Exactly as written, transcribe the lines that run from the one containing "The Blender Python" to the end of the records below.

--- BEGIN ---

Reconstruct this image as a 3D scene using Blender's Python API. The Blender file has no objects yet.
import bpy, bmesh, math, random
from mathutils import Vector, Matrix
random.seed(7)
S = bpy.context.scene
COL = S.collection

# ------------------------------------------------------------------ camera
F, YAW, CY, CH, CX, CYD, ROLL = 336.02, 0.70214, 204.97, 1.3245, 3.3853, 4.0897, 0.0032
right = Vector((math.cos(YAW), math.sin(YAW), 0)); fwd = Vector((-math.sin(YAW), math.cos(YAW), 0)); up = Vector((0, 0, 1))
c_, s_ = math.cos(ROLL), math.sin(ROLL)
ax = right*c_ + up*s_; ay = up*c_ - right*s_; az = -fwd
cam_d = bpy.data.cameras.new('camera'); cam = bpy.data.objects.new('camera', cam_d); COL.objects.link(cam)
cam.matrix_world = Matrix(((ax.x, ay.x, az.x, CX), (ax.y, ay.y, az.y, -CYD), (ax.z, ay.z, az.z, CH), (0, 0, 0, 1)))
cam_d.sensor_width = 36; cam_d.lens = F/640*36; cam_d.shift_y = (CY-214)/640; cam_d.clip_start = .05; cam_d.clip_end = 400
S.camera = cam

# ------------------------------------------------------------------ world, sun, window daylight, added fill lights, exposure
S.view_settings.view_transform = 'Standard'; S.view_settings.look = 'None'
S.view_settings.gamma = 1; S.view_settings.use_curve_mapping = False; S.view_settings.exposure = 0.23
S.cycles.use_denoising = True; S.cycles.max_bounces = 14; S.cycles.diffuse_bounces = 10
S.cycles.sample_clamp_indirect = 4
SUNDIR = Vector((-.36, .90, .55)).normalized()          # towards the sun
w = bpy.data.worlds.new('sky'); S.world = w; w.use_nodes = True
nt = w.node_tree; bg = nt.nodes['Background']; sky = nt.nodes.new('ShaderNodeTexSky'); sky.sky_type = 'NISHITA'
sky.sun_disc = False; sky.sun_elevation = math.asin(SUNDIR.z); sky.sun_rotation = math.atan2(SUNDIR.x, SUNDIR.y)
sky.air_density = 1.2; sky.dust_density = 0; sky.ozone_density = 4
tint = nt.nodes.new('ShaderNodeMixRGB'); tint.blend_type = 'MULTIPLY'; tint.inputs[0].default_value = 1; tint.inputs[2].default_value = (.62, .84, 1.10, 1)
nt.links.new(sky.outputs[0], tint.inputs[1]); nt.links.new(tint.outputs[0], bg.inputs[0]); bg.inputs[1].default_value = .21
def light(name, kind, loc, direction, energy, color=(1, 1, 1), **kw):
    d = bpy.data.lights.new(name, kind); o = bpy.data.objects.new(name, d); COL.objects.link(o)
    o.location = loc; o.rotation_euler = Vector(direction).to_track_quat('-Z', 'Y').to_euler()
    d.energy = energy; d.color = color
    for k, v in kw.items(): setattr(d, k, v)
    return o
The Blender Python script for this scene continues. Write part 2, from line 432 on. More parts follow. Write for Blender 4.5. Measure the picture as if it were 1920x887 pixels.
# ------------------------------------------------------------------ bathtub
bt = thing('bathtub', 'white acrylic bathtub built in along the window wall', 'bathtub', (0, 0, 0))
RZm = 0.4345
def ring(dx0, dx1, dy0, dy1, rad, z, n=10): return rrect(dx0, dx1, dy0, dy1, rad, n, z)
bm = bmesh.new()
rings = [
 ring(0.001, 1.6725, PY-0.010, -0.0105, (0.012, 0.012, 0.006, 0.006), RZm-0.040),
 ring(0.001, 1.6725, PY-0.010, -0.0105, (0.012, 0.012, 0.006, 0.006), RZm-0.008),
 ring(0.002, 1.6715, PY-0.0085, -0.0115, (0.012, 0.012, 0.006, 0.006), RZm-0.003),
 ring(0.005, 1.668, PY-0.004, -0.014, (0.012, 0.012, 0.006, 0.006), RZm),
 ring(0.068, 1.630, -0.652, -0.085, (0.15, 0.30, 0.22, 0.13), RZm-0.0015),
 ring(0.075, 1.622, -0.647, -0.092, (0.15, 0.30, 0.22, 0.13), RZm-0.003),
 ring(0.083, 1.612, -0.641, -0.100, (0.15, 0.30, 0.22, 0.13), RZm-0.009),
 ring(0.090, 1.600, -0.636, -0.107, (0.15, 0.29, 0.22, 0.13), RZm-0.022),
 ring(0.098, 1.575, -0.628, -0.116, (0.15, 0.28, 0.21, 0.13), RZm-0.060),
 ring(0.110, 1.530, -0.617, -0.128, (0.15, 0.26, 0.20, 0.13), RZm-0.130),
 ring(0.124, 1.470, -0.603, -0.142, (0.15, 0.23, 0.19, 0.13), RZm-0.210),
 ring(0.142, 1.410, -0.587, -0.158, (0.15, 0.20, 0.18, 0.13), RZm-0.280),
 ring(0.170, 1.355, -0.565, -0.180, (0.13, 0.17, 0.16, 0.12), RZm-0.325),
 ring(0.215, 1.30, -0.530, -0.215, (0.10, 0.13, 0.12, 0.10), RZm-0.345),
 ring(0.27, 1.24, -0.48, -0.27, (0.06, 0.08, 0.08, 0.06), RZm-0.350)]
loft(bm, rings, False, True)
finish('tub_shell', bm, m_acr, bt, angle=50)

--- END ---

**Worked solution**
The Blender Python script for this scene continues. Write part 2, from line 432 on. More parts follow. Write for Blender 4.5. Measure the picture as if it were 1920x887 pixels.
# ------------------------------------------------------------------ bathtub
bt = thing('bathtub', 'white acrylic bathtub built in along the window wall', 'bathtub', (0, 0, 0))
RZm = 0.4345
def ring(dx0, dx1, dy0, dy1, rad, z, n=10): return rrect(dx0, dx1, dy0, dy1, rad, n, z)
bm = bmesh.new()
rings = [
 ring(0.001, 1.6725, PY-0.010, -0.0105, (0.012, 0.012, 0.006, 0.006), RZm-0.040),
 ring(0.001, 1.6725, PY-0.010, -0.0105, (0.012, 0.012, 0.006, 0.006), RZm-0.008),
 ring(0.002, 1.6715, PY-0.0085, -0.0115, (0.012, 0.012, 0.006, 0.006), RZm-0.003),
 ring(0.005, 1.668, PY-0.004, -0.014, (0.012, 0.012, 0.006, 0.006), RZm),
 ring(0.068, 1.630, -0.652, -0.085, (0.15, 0.30, 0.22, 0.13), RZm-0.0015),
 ring(0.075, 1.622, -0.647, -0.092, (0.15, 0.30, 0.22, 0.13), RZm-0.003),
 ring(0.083, 1.612, -0.641, -0.100, (0.15, 0.30, 0.22, 0.13), RZm-0.009),
 ring(0.090, 1.600, -0.636, -0.107, (0.15, 0.29, 0.22, 0.13), RZm-0.022),
 ring(0.098, 1.575, -0.628, -0.116, (0.15, 0.28, 0.21, 0.13), RZm-0.060),
 ring(0.110, 1.530, -0.617, -0.128, (0.15, 0.26, 0.20, 0.13), RZm-0.130),
 ring(0.124, 1.470, -0.603, -0.142, (0.15, 0.23, 0.19, 0.13), RZm-0.210),
 ring(0.142, 1.410, -0.587, -0.158, (0.15, 0.20, 0.18, 0.13), RZm-0.280),
 ring(0.170, 1.355, -0.565, -0.180, (0.13, 0.17, 0.16, 0.12), RZm-0.325),
 ring(0.215, 1.30, -0.530, -0.215, (0.10, 0.13, 0.12, 0.10), RZm-0.345),
 ring(0.27, 1.24, -0.48, -0.27, (0.06, 0.08, 0.08, 0.06), RZm-0.350)]
loft(bm, rings, False, True)
finish('tub_shell', bm, m_acr, bt, angle=50)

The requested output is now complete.